Question

On the xy-plane, the center of circle C is at point (3, -2). If the point (10, -2) lies outside of the circle and the point (3, 3) lies inside of the circle, which of the following could be the radius of the circle?

• A. 5
• B. 5.5
• C. 6
• D. 6.5
• E. 7

Hint:

For distance calculations on a coordinate plane, look for shortcuts. If the x-coordinates or y-coordinates are the same, the distance calculation simplifies. For \(d_{\text{in}}\), the x-coordinates were the same, so the distance was just the absolute difference in y-coordinates.
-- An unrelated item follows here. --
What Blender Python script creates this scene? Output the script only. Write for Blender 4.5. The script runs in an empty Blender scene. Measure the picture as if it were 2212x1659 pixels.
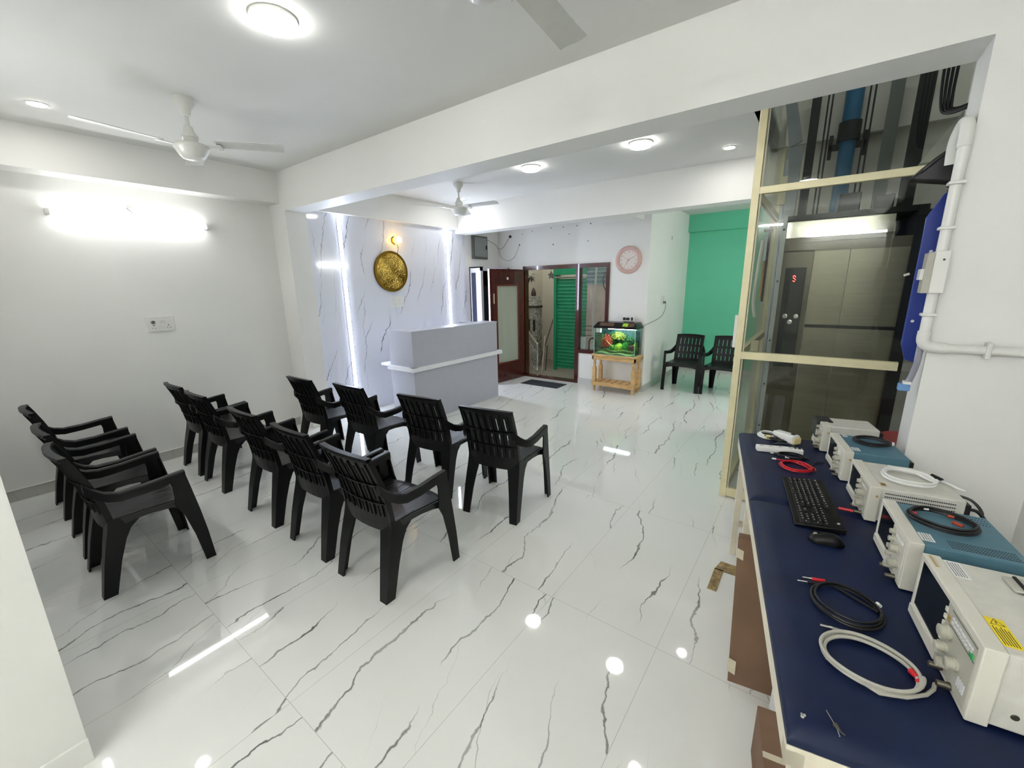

For \(d_{\text{out}}\), the y-coordinates were the same, so the distance was the absolute difference in x-coordinates.

Answer 1

The Correct Option is D

Step 1: Understanding the Concept:
The question defines a range for the radius of a circle. The radius must be greater than the distance from the center to any point inside the circle, and it must be less than the distance from the center to any point outside the circle.
Step 2: Key Formula or Approach:
We will use the distance formula, \(d = \sqrt{(x_2 - x_1)^2 + (y_2 - y_1)^2}\), to calculate the distance from the center to each of the given points. Let \(r\) be the radius.
Let \(d_{\text{in}}\) be the distance to the inside point. We must have \(r>d_{\text{in}}\).
Let \(d_{\text{out}}\) be the distance to the outside point. We must have \(r<d_{\text{out}}\).
Step 3: Detailed Explanation:
The center of the circle is \(C = (3, -2)\).
The point inside the circle is \(P_{\text{in}} = (3, 3)\). Let's find the distance from the center to this point: \[ d_{\text{in}} = \sqrt{(3 - 3)^2 + (3 - (-2))^2} = \sqrt{0^2 + (3+2)^2} = \sqrt{5^2} = 5 \] Since this point is inside the circle, the radius \(r\) must be greater than this distance: \(r>5\).
The point outside the circle is \(P_{\text{out}} = (10, -2)\). Let's find the distance from the center to this point: \[ d_{\text{out}} = \sqrt{(10 - 3)^2 + (-2 - (-2))^2} = \sqrt{7^2 + 0^2} = \sqrt{7^2} = 7 \] Since this point is outside the circle, the radius \(r\) must be less than this distance: \(r<7\).
Combining these two inequalities, we find the possible range for the radius: \[ 5<r<7 \] Step 4: Final Answer:
We need to find an option that falls between 5 and 7.
(A) 5: Not possible, as \(r\) must be strictly greater than 5.
(B) 5.5: Possible, as \(5<5.5<7\).
(C) 6: Possible, as \(5<6<7\).
(D) 6.5: Possible, as \(5<6.5<7\).
(E) 7: Not possible, as \(r\) must be strictly less than 7.
Since options (B), (C), and (D) are all valid possibilities, and this is a single-choice question, the question may be flawed. However, if we must choose one, any of them could be correct. We select 6.5 as a valid answer.